Federal Government has denied reintroducing petrol subsidy.
It also said the pockets of queues observed in petrol stations nationwide result from hiccups in distribution from the country’s south to the north, not a lack of supply.
“No subsidy whatsoever. We are recovering our full cost from the products that we import. We sell to the market, and we understand why the marketers are unable to import.
“We hope that they do it very quickly and these are some of the interventions the government is doing. There is no subsidy,” the Group Chief Executive Officer of the Nigerian National Petroleum Company Limited, Mele Kyari, told State House Correspondents after an audience with President Bola Tinubu at the Aso Rock Villa.
Kyari’s assertion comes barely 48 hours after the Petroleum and Natural Gas Senior Staff Association confirmed the return of fuel subsidy.
Speaking on Channels Television’s Politics Today, National President of PENGASSAN, Festus Osifo, said the government still subsidised petrol due to the cost of crude oil in the international market and the exchange rate.
“They [government] are paying subsidies today. In reality, today, there is subsidy because, as of when the earlier price was determined, the price of crude in the international market was around $80 for a barrel.
Addressing journalists about the gradual return of fuel queues on Monday, the NNPC boss said, “We have seen in very few states pockets of very low queues not unconnected with the road situation.
“We’re seeing the number of blockades on our road crossing products from the southern depots into the northern part of the country and it takes them much longer than they do now.
They have to reroute the trucks around many locations for them to be able to reach, creating delays and some supply gaps. But that has been filled and we do not see such problems again.”
While arguing that supply remains robust, Kyari explained that the full deregulation of the downstream sector has created market competition.
He said this phenomenon has led to minuscule price variations across gas stations, with consumers naturally patronising marketers with a lesser pump price.

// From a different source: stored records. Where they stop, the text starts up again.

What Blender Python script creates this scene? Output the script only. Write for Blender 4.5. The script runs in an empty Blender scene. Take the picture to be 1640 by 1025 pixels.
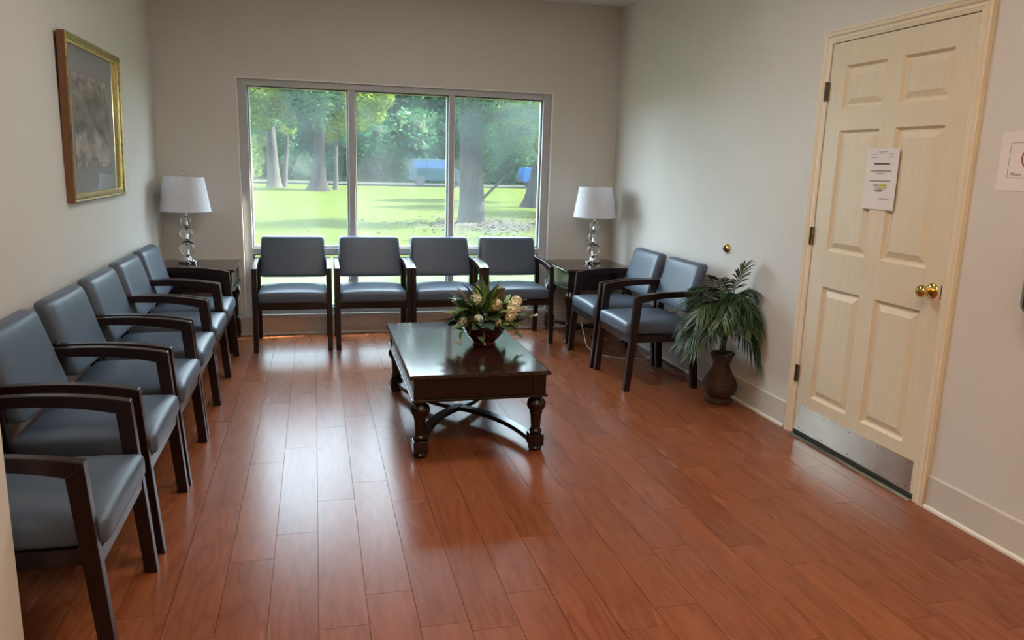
import bpy, math, random
from mathutils import Vector, Matrix, noise
PI = math.pi
scene = bpy.context.scene
COL = scene.collection
random.seed(7)

# ------------------------------------------------------------------ camera
CAM_H = 1.3934
F_PX, YAW, PITCH, ROLL = 1215.73, 0.2557, 0.2003, 0.0286
Fw = Vector((math.sin(YAW)*math.cos(PITCH), math.cos(YAW)*math.cos(PITCH), -math.sin(PITCH)))
R0 = Vector((math.cos(YAW), -math.sin(YAW), 0)); U0 = R0.cross(Fw)
Rt = R0*math.cos(ROLL) + U0*math.sin(ROLL); Up = U0*math.cos(ROLL) - R0*math.sin(ROLL)
cam_d = bpy.data.cameras.new('camera'); cam = bpy.data.objects.new('camera', cam_d); COL.objects.link(cam)
cam_d.sensor_width = 36.0; cam_d.lens = F_PX*36.0/1640.0; cam_d.clip_start = 0.05; cam_d.clip_end = 400
m = Matrix.Identity(4)
for i in range(3):
    m[i][0] = Rt[i]; m[i][1] = Up[i]; m[i][2] = -Fw[i]
m[0][3], m[1][3], m[2][3] = 0.0, 0.0, CAM_H
cam.matrix_world = m
scene.camera = cam

# ------------------------------------------------------------------ sky, sun, exposure
SKY_COL, SKY_STR = (0.72, 0.85, 1.0), 14.0
SUN_STR = 60.0
SUN_DIR = Vector((-0.68, -0.11, -0.72)).normalized()
CEIL_WARM, FILL_COOL = (1.0, 0.74, 0.50), (0.93, 0.96, 1.0)     # warm lamps by the door, cool fill added over the seating for window light
world = bpy.data.worlds.new('sky'); scene.world = world; world.use_nodes = True
bg = world.node_tree.nodes['Background']
bg.inputs[0].default_value = (*SKY_COL, 1); bg.inputs[1].default_value = SKY_STR
sun_d = bpy.data.lights.new('sun', 'SUN'); sun_d.energy = SUN_STR; sun_d.angle = math.radians(0.6); sun_d.color = (1.0, 0.93, 0.80)
sun = bpy.data.objects.new('sun', sun_d); COL.objects.link(sun); sun.location = (20, 9, 15)
sun.rotation_euler = SUN_DIR.to_track_quat('-Z', 'Y').to_euler()
vs = scene.view_settings
vs.view_transform = 'Standard'; vs.look = 'None'; vs.gamma = 1.0; vs.use_curve_mapping = False
vs.exposure = 0.18

# ------------------------------------------------------------------ room numbers (metres)
XL, XR, YB, ZC = -1.139, 2.523, 6.292, 2.711
YSTUB0, YSTUB1, XSTUB = 1.84, 1.98, -0.742
XHALL, YREAR = -2.4, -2.2
WX1, WX2, WZ1, WZ2 = -0.55, 1.939, 0.164, 1.987
DY0, DY1, DH = 2.572, 3.460, 2.032
GZ = -0.30

# ------------------------------------------------------------------ materials
MATS = {}
def nt(name):
    mt = bpy.data.materials.new(name); mt.use_nodes = True
    n = mt.node_tree; b = n.nodes['Principled BSDF']; MATS[name] = mt
    return mt, n, b
def lk(n, a, b): n.links.new(a, b)
def nd(n, t, **kw):
    x = n.nodes.new(t)
    for k, v in kw.items(): setattr(x, k, v)
    return x
def objcoord(n, scale=(1, 1, 1), src='Object'):
    tc = nd(n, 'ShaderNodeTexCoord'); mp = nd(n, 'ShaderNodeMapping'); mp.inputs['Scale'].default_value = scale
    lk(n, tc.outputs[src], mp.inputs['Vector']); return mp.outputs[0]
def ramp(n, fac, stops):
    r = nd(n, 'ShaderNodeValToRGB')
    el = r.color_ramp.elements
    while len(el) < len(stops): el.new(0.5)
    for e, (p, c) in zip(el, stops): e.position = p; e.color = (*c, 1)
    lk(n, fac, r.inputs[0]); return r.outputs[0]
def noise_tex(n, vec, scale, detail=4, rough=0.55):
    t = nd(n, 'ShaderNodeTexNoise'); t.inputs['Scale'].default_value = scale; t.inputs['Detail'].default_value = detail
    t.inputs['Roughness'].default_value = rough; lk(n, vec, t.inputs['Vector']); return t.outputs[0]
def bump(n, b, h, strength=0.2, dist=0.005):
    bm_ = nd(n, 'ShaderNodeBump'); bm_.inputs['Strength'].default_value = strength; bm_.inputs['Distance'].default_value = dist
    lk(n, h, bm_.inputs['Height']); lk(n, bm_.outputs[0], b.inputs['Normal'])
def mat(name, c1, c2=None, rough=0.5, metal=0.0, nscale=20, stretch=(1, 1, 1), bstr=0.0, bscale=None, bdist=0.003, spec=0.5, coat=0.0):
    mt, n, b = nt(name)
    b.inputs['Roughness'].default_value = rough; b.inputs['Metallic'].default_value = metal
    b.inputs['Specular IOR Level'].default_value = spec
    if coat: b.inputs['Coat Weight'].default_value = coat; b.inputs['Coat Roughness'].default_value = 0.15
    c2 = c2 or tuple(x*0.88 for x in c1)
    v = objcoord(n, stretch)
    f = noise_tex(n, v, nscale)
    lk(n, ramp(n, f, [(0.3, c2), (0.7, c1)]), b.inputs['Base Color'])
    if bstr:
        bump(n, b, noise_tex(n, v, bscale or nscale*4, 3), bstr, bdist)
    return mt

WALLC, WALLC2 = (0.68, 0.645, 0.59), (0.65, 0.615, 0.56)
mat('wall_paint', WALLC, WALLC2, rough=0.42, nscale=2.0, bstr=0.06, bscale=120, bdist=0.001, spec=0.4)
mat('ceiling_paint', (0.78, 0.77, 0.74), (0.74, 0.73, 0.70), rough=0.9, nscale=3)
mat('base_paint', (0.64, 0.59, 0.52), (0.58, 0.53, 0.46), rough=0.4, nscale=5)
mat('white_strip', (0.78, 0.74, 0.68), (0.70, 0.65, 0.58), rough=0.45, nscale=8)
mat('window_metal', (0.50, 0.50, 0.50), (0.45, 0.45, 0.455), rough=0.4, nscale=6)
mat('window_bead', (0.85, 0.84, 0.82), (0.80, 0.79, 0.77), rough=0.5, nscale=6)
mat('gasket', (0.03, 0.03, 0.03), rough=0.6)
mat('door_paint', (0.74, 0.64, 0.47), (0.70, 0.60, 0.435), rough=0.38, nscale=4, stretch=(1, 14, 1.2), bstr=0.12, bscale=9, bdist=0.002)
mat('casing_paint', (0.80, 0.70, 0.54), (0.75, 0.65, 0.49), rough=0.35, nscale=6)
mat('steel', (0.66, 0.61, 0.50), (0.50, 0.46, 0.37), rough=0.25, metal=1.0, nscale=7)
mat('dark_steel', (0.12, 0.11, 0.10), (0.08, 0.07, 0.07), rough=0.35, metal=0.8)
mat('brass', (0.83, 0.60, 0.22), (0.75, 0.52, 0.17), rough=0.12, metal=1.0)
mat('hinge_metal', (0.20, 0.14, 0.08), (0.10, 0.08, 0.06), rough=0.35, metal=0.9, nscale=60)
mat('dark_wood', (0.015, 0.005, 0.0045), (0.008, 0.003, 0.003), rough=0.28, nscale=9, stretch=(6, 6, 1), spec=0.5)
mat('table_wood', (0.018, 0.007, 0.005), (0.009, 0.004, 0.003), rough=0.25, nscale=7, stretch=(6, 1, 6), spec=0.5)
mat('table_top', (0.034, 0.013, 0.008), (0.019, 0.008, 0.005), rough=0.10, nscale=6, stretch=(7, 0.8, 7), spec=0.5)
mat('vinyl_blue', (0.080, 0.106, 0.150), (0.063, 0.085, 0.122), rough=0.41, nscale=160, bstr=0.10, bscale=420, bdist=0.0008, spec=0.5)
def shade_mat():
    mt, n, b = nt('shade_fabric'); out = n.nodes['Material Output']; b.inputs['Roughness'].default_value = 0.9
    c = ramp(n, noise_tex(n, objcoord(n), 40), [(0.3, (0.80, 0.80, 0.84)), (0.7, (0.86, 0.86, 0.90))]); lk(n, c, b.inputs['Base Color'])
    t = nd(n, 'ShaderNodeBsdfTranslucent'); lk(n, c, t.inputs[0]); mx = nd(n, 'ShaderNodeMixShader'); mx.inputs[0].default_value = 0.35
    lk(n, b.outputs[0], mx.inputs[1]); lk(n, t.outputs[0], mx.inputs[2]); lk(n, mx.outputs[0], out.inputs[0])
shade_mat()
mat('chrome', (0.75, 0.76, 0.78), (0.70, 0.71, 0.73), rough=0.08, metal=1.0)
mat('gold_frame', (0.42, 0.30, 0.10), (0.16, 0.11, 0.035), rough=0.32, metal=0.9, nscale=40, bstr=0.4, bscale=70, bdist=0.003)
mat('gold_lip', (0.85, 0.68, 0.30), (0.75, 0.58, 0.22), rough=0.2, metal=0.9)
mat('frame_side', (0.20, 0.09, 0.035), (0.15, 0.065, 0.025), rough=0.4, nscale=10)
mat('mat_board', (0.26, 0.28, 0.29), (0.24, 0.26, 0.27), rough=0.8, nscale=8)
mat('mat_inner', (0.30, 0.20, 0.17), rough=0.8)
mat('paper', (0.80, 0.74, 0.72), (0.76, 0.70, 0.68), rough=0.85, nscale=9)
mat('ink', (0.07, 0.06, 0.07), rough=0.8)
mat('ink_grey', (0.35, 0.32, 0.33), rough=0.8)
mat('ink_red', (0.30, 0.05, 0.07), rough=0.8)
mat('highlighter', (0.80, 0.72, 0.18), rough=0.8)
mat('grey_plastic', (0.22, 0.23, 0.22), (0.17, 0.18, 0.17), rough=0.35)
mat('outlet_white', (0.75, 0.73, 0.68), rough=0.4)
mat('cable_white', (0.78, 0.76, 0.72), rough=0.4)
mat('subfloor', (0.055, 0.022, 0.013), rough=0.6)
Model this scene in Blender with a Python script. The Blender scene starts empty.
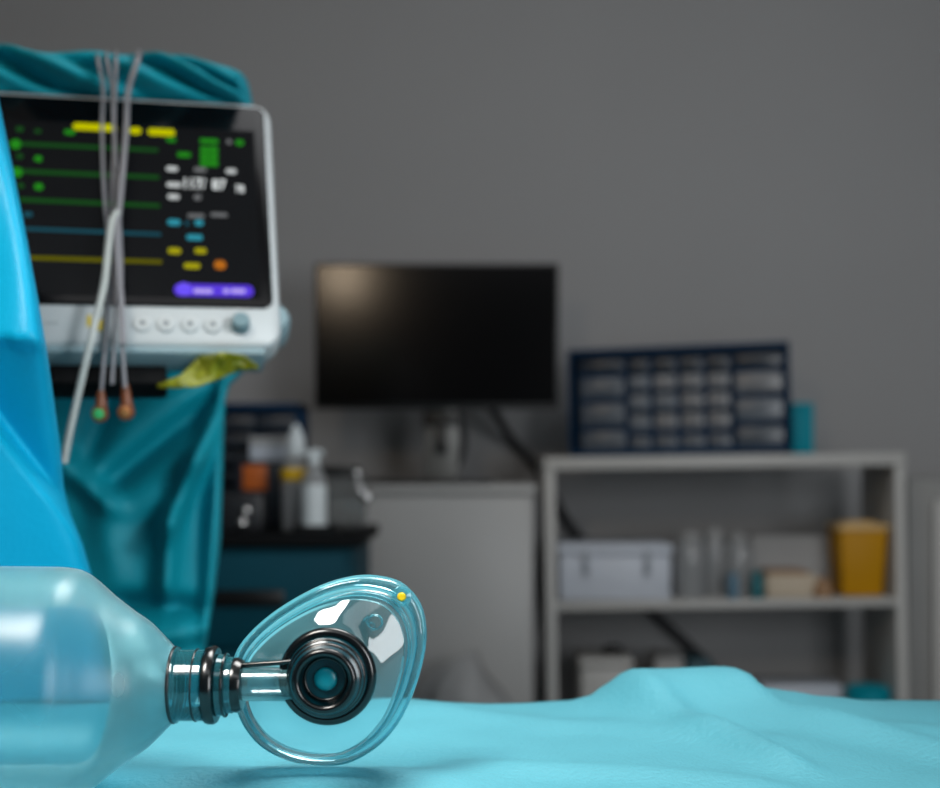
import bpy, bmesh, math, random
import numpy as np
from mathutils import Vector, Matrix, noise

random.seed(7)
SC = bpy.context.scene
COL = SC.collection
R = math.radians

# ------------------------------------------------------------------ camera
H = 1.10                     # eye height
FOCAL_PX = 1305.0            # 50 mm lens on a 36 mm sensor, 940 px wide
CX, CY = 470.0, 468.0        # principal point (the horizon sits at row 468)
cam_d = bpy.data.cameras.new('camera')
cam_d.sensor_width = 36.0
cam_d.lens = 36.0 * FOCAL_PX / 940.0
cam_d.shift_y = (CY - 394.0) / 940.0
cam_d.clip_start = 0.02
cam_d.dof.use_dof = True
cam_d.dof.focus_distance = 0.80
cam_d.dof.aperture_fstop = 4.4
cam = bpy.data.objects.new('camera', cam_d)
cam.location = (0, 0, H)
cam.rotation_euler = (R(90), 0, 0)
COL.objects.link(cam)
SC.camera = cam

# ------------------------------------------------------------------ world, lights, exposure
SC.view_settings.view_transform = 'Standard'
SC.view_settings.look = 'None'
SC.view_settings.gamma = 1.0
SC.view_settings.use_curve_mapping = False
SC.view_settings.exposure = 0.0
world = bpy.data.worlds.new('world')
SC.world = world
world.use_nodes = True
world.node_tree.nodes['Background'].inputs[0].default_value = (0.55, 0.62, 0.70, 1)
world.node_tree.nodes['Background'].inputs[1].default_value = 0.10


def aim(o, target):
    o.rotation_euler = (Vector(target) - o.location).to_track_quat('-Z', 'Y').to_euler()


def lamp(name, kind, loc, target, energy, color, **kw):
    d = bpy.data.lights.new(name, kind)
    d.energy = energy
    d.color = color
    for k, v in kw.items():
        setattr(d, k, v)
    o = bpy.data.objects.new(name, d)
    o.location = loc
    COL.objects.link(o)
    aim(o, target)
    return o


# surgical lamp over the bed; the lights after it are added, unseen helpers
lamp('surgical_lamp', 'SPOT', (-0.48, 0.20, 2.05), (-0.20, 0.70, 0.90), 90, (1.0, 0.98, 0.94),
     spot_size=R(76), spot_blend=1.0, shadow_soft_size=0.26)
lamp('added_screen_reflection_light', 'AREA', (-0.545, 0.18, 1.93), (-0.28, 2.9, 1.52), 3.6, (1.0, 0.78, 0.55),  # added warm disk, makes the lamp's reflection on the dark desktop screen
     shape='DISK', size=0.16)
lamp('added_side_fill', 'SPOT', (0.85, 0.35, 1.62), (-0.36, 1.5, 1.08), 34, (0.96, 0.99, 1.0),  # added side fill that brightens the teal drape from the right
     spot_size=R(40), spot_blend=0.8, shadow_soft_size=0.14)
lamp('added_shadow_fill', 'SPOT', (0.10, 1.25, 2.15), (-0.17, 0.72, 0.90), 62, (1.0, 0.98, 0.95),  # added from behind to lift the shadows in front of bag and mask
     spot_size=R(40), spot_blend=1.0, shadow_soft_size=0.34)
lamp('overhead_fill', 'AREA', (0.35, 1.5, 2.70), (0.35, 1.9, 0.0), 10, (0.95, 0.97, 1.0),  # unseen fill overhead, added to lift the background
     shape='RECTANGLE', size=1.6, size_y=0.8)
lamp('rear_overhead_fill', 'AREA', (0.5, -0.5, 2.68), (0.3, 2.6, 1.1), 12, (0.97, 0.98, 1.0),  # added fill for the back wall, kept clear of the screen reflection
     shape='RECTANGLE', size=2.4, size_y=0.8)
lamp('front_right_fill', 'AREA', (1.35, -0.5, 1.35), (0.1, 2.4, 0.95), 21, (0.95, 0.98, 1.0),  # added fill from the right for the drape and the shelf interior
     shape='RECTANGLE', size=0.8, size_y=1.0)


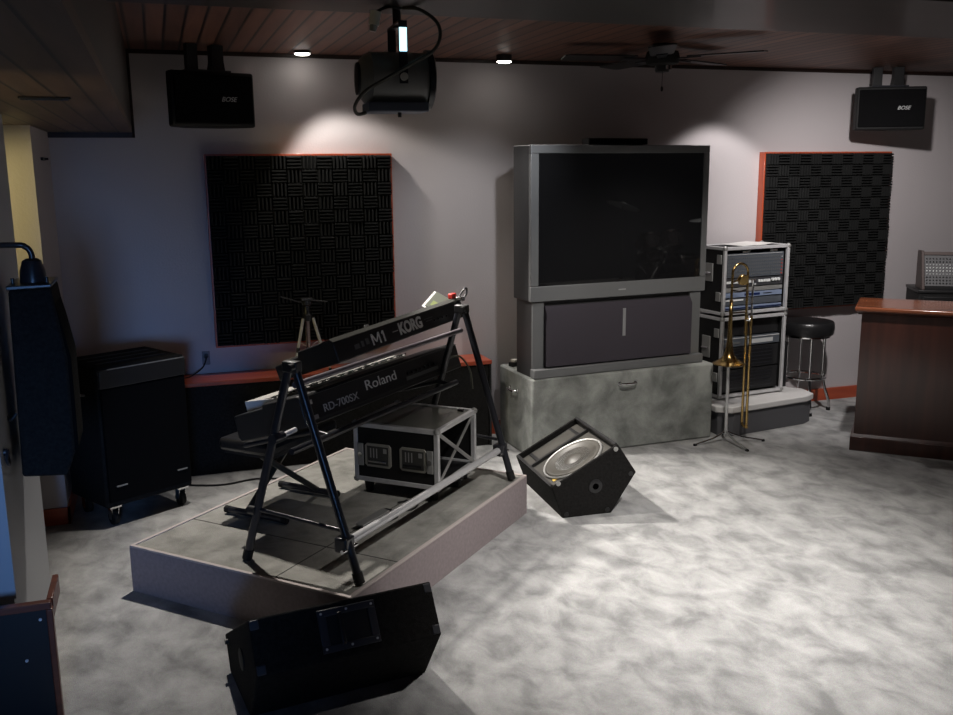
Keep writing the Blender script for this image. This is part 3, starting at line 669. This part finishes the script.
ps = MB().lathe([(.036, 0), (.036, .004), (.030, .006)], frame_M((.172, .0, .150), (1, 0, 0), (0, 0, 1)), 28).build('pole_socket', BLKPLASTIC, W1)
MB().lathe([(.016, .0055), (.016, .0066)], frame_M((.172, .0, .150), (1, 0, 0), (0, 0, 1)), 20).build('socket_hole', mat('hole_black', (.001, .001, .001), 1, spec=0), ps)
for p, q in ((WF, (.02, .012)), (WE, (-.02, .014)), (WD, (-.03, -.01)), (WC, (-.012, -.03)), (WG, (.035, .012))):
    MB().cyl((p[0]+q[0], -.003, p[1]+q[1]+.006), (p[0]+q[0], .001, p[1]+q[1]+.006), .012, seg=14).build('corner_cap', ALUDULL if p in (WC, WG) else BLKPLASTIC, W1)

NE, ND, NC, NG, NF = (.145, 0), (.0, .211), (.0895, .359), (.509, .118), (.45, 0)
W2 = thing('floor_monitor', 'black wedge monitor in front of the platform, carrying handle towards the viewer', 'stage monitor', (.1855, 2.658, 0), rad(7.33))
LN = .606
MB().prism_x([NE, ND, NC, NG, NF], 0, LN).build('cabinet', BLKCARPET, W2, .006)
fe = Vector((1, 0, 0)); fu = Vector((0, NC[0]-ND[0], NC[1]-ND[1])); fl = fu.length; fu.normalize(); fn = fe.cross(fu)
Mh = Matrix.Identity(4)
for i in range(3): Mh[i][0] = fe[i]; Mh[i][1] = fu[i]; Mh[i][2] = fn[i]; Mh[i][3] = (0, ND[0], ND[1])[i]
hx0, hx1, hy0, hy1 = .21, .40, .022, .155
MB().box((hx0, hy0, .0005), (hx1, hy0+.022, .007), Mh).box((hx0, hy1-.022, .0005), (hx1, hy1, .007), Mh).box((hx0, hy0+.022, .0005), (hx0+.026, hy1-.022, .007), Mh).box((hx1-.026, hy0+.022, .0005), (hx1, hy1-.022, .007), Mh).build('handle_plate', mat('handle_plate_plastic', (.035, .037, .045), .35), W2, .002)
MB().box((hx0+.026, hy0+.022, .0005), (hx1-.026, hy1-.022, .002), Mh).build('handle_recess', mat('recess_black', (.004, .004, .004), .5), W2)
MB().box((hx0+.062, hy0+.015, .004), (hx0+.078, hy1-.015, .014), Mh).build('grip', BLKPLASTIC, W2, .004)
for (x, y) in ((hx0+.012, hy0+.012), (hx1-.012, hy0+.012), (hx0+.012, hy1-.012), (hx1-.012, hy1-.012), ((hx0+hx1)/2, hy1-.011), ((hx0+hx1)/2, hy0+.011)):
    MB().cyl(Mh @ Vector((x, y, .006)), Mh @ Vector((x, y, .0085)), .004, seg=10).build('screw', ALU, W2)
for x in (.002, LN-.030):
    for y in (.004, fl-.034):
        MB().box((x, y, -.004), (x+.028, y+.030, .003), Mh).build('corner_cap', mat('corner_plastic', (.035, .037, .045), .4), W2, .004)
MB().lathe([(.036, 0), (.036, .004), (.026, .006)], frame_M((0, .22, .165), (0, -1, 0), (0, 0, 1)), 28).build('pole_socket', RUBBER, W2)
MB().cyl((-.012, NG[0]-.06, NG[1]+.0), (0.0, NG[0]-.06, NG[1]+.0), .009, seg=12).build('knob', BLKPLASTIC, W2)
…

“You must have noticed some fuel stations will reduce prices by two Naira and three Naira, so customers will naturally run to the places where you have that price reduction.
“That creates panic because those who don’t know why they are doing it will think that something wrong is happening.
“Supply is robust. We have over 1.4 billion litres of product, both marine and land. Also, there are no issues around delivering those products onto the land. So, there is no fear, nothing to bother
about,” Kyari argued.
The NNPC Chief revealed that the NNPC is liaising with the marketers to address the FOREX challenges.